EP - von Stroheim - The Beautiful, Not the Damned
Navalorama Records/Off Records
( michel)
von Stroheim naît en 2014, pas Erich Hans Carl Oswald Maria Stroheim von Nordenwald, qui en 1926 avait opté pour l'US-amerikanische Staatsbürgerschaft, et excellait dans les rôles de personnages arrogants, lui ayant valu l'étiquette éloquente The Man You Loved To Hate, non il s'agit du trio doom bruxellois, conçu par la prolifique Dominique Van Cappellen-Waldock ( on t'épargne l'énumération de ses multiples projets) et Raphael Rastelli, un complice de toujours, déjà de l'aventure Nutshell, datant du siècle dernier.
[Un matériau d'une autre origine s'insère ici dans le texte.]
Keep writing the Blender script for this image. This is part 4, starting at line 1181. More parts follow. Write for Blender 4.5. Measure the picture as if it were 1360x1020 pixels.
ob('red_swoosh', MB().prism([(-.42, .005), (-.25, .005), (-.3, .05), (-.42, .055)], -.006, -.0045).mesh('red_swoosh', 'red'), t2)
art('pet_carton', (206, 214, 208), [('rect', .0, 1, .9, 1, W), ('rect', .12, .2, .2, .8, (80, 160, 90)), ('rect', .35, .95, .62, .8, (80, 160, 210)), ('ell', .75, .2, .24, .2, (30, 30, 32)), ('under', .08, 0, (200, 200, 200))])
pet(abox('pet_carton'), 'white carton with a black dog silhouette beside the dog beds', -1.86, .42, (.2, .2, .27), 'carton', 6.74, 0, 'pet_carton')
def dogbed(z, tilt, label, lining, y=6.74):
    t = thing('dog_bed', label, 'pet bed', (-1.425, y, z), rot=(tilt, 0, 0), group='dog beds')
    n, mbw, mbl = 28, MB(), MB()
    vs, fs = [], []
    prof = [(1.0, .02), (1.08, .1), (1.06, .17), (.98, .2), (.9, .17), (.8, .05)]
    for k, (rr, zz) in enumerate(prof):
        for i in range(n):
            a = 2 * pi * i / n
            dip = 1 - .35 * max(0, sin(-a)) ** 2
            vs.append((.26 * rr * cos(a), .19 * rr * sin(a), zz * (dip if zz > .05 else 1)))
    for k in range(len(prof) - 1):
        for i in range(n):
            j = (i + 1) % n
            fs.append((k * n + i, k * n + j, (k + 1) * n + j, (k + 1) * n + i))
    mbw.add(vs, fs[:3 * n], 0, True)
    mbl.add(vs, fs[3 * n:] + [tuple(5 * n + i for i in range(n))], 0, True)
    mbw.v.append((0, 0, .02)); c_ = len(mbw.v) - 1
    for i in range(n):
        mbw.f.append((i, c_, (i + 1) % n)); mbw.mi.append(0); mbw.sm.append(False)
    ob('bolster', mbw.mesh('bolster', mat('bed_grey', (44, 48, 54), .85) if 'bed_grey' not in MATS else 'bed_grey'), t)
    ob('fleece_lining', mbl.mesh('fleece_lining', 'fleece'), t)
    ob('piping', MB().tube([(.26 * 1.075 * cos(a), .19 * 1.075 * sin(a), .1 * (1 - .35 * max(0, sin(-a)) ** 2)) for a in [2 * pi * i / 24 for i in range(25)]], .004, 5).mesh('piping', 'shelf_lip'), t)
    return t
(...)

Le duo s'est adjoint récemment un nouveau batteur, bien connu dans tous les cafés-concerts situés dans une ligne de circonférence de 500 mètres entourant le pisseur le plus célèbre de la capitale belge, Mister Joe Ree Doo, un des mixeurs les plus stylés de l'Ouest et bien au-delà.
Pour ce nouvel effort discographique ( le troisième), un EP baptisé "The Beautiful, Not the Damned", probablement un clin d'oeil au dandy Francis Scott Fitzgerald, les baguettes sont toutefois encore tenues par Yannick Daïf, qui évolue désormais au sein du duo Djinns.
Tracklist-
Bucketful of Bile.
Poison
Men
Marry me.
Crédits:
Dominique Van Cappellen-Waldock: voice/film samples/theremin
Raphaël Rastelli: guitars/synths
Yannïck Daïf: drums
Recorded & mixed by Raphaël Rastelli.
Artwork ( une ville tentaculaire) by David Crunelle
Nous avions déjà eu l'occasion d'entendre 'Bucketful of Bile' en avril dernier, et avions conclu qu'il n'était pas question de se taper une crise de foie, von Stroheim n'avait pas viré mélasse dégueulasse.
La formule ne s'est pas abâtardie, le trio est demeuré fidèle aux tonalités sombres, aux tempi lourds et accablants et aux atmosphères flippantes.
Dominique se dresse en pythie débitant son discours ésotérique et inquiétant, tandis qu'à l'arrière les Spartiates façonnent un décor monolithique, aux teintes si fortement fuligineuses qu'elles pourraient faire passer les oeuvres de Vladimir Veličković pour une bande dessinée pour enfants sages.
'Poison', il existe des substances toxiques mortelles, style le poison d'Alice Cooper ou celui de The Prodigy, il y a du venin plus perfide, celui qu'administre les starlettes, Nicole Scherzinger ou Rita Ora et puis tu as celui que va t'injecter sournoisement Dominique et son gang.
A la manière d'une fourbe vipère qui se glisse furtivement dans les hautes herbes pour te mordre et t'inoculer le venin qui va te paralyser, von Stroheim recourt à la méthode douce, le tempo léthargique, la voix spectrale, théâtrale, sont destinés à t'ankyloser avant de te paralyser définitivement.
Dominique n'a jamais caché son admiration pour l'univers de Michael Gira, Enablers ou Jarboe, ' Poison' est dans cette veine.
Si Geri Halliwell a cartonné avec la reprise des Weather Girls, ' It's raining men', les ' Men' de von Stroheim sont d'un autre calibre, ni Chippendales, ni sportifs accomplis, ni playboys ou enfants de choeurs, tu les vois plutôt déambuler au crépuscule dans un cimetière désert où quelques sinistres corbeaux planent au dessus des tombes.
Les intonations solennelles dans le timbre vacillant de Dominique Van Cappellen-Waldock, qui déclame son texte plus qu'elle ne chante, doivent enchanter les amateurs de frissons, de messes noires et autres rituels sataniques.
Une proposition pour terminer l'office divin, , 'Marry Me'.
Tu hésites , la marche nuptiale offre des relents de marche funèbre, pas que tu voulais ouvrir le bal sur ' Laisse moi t'aimer' de Mike Brant, mais décidément, ça craint, même si Dominique entame sa complainte d'une voix enfantine.
Après cette descente dans les abysses ténébreux, au plus profond de la déprime, tu aspires à un grand bol d'air frais et pourtant tes penchants masochistes t'incitent à glisser à nouveau la plaque dans la machine, pour une seconde lecture du film noir.
En résumé, von Stroheim tient sans conteste une place particulière dans le paysage rock belge, le groupe, exigeant et intègre , a le mérite de refuser toute concession commerciale, leur troisième recueil, comme les précédents, captive et désarçonne!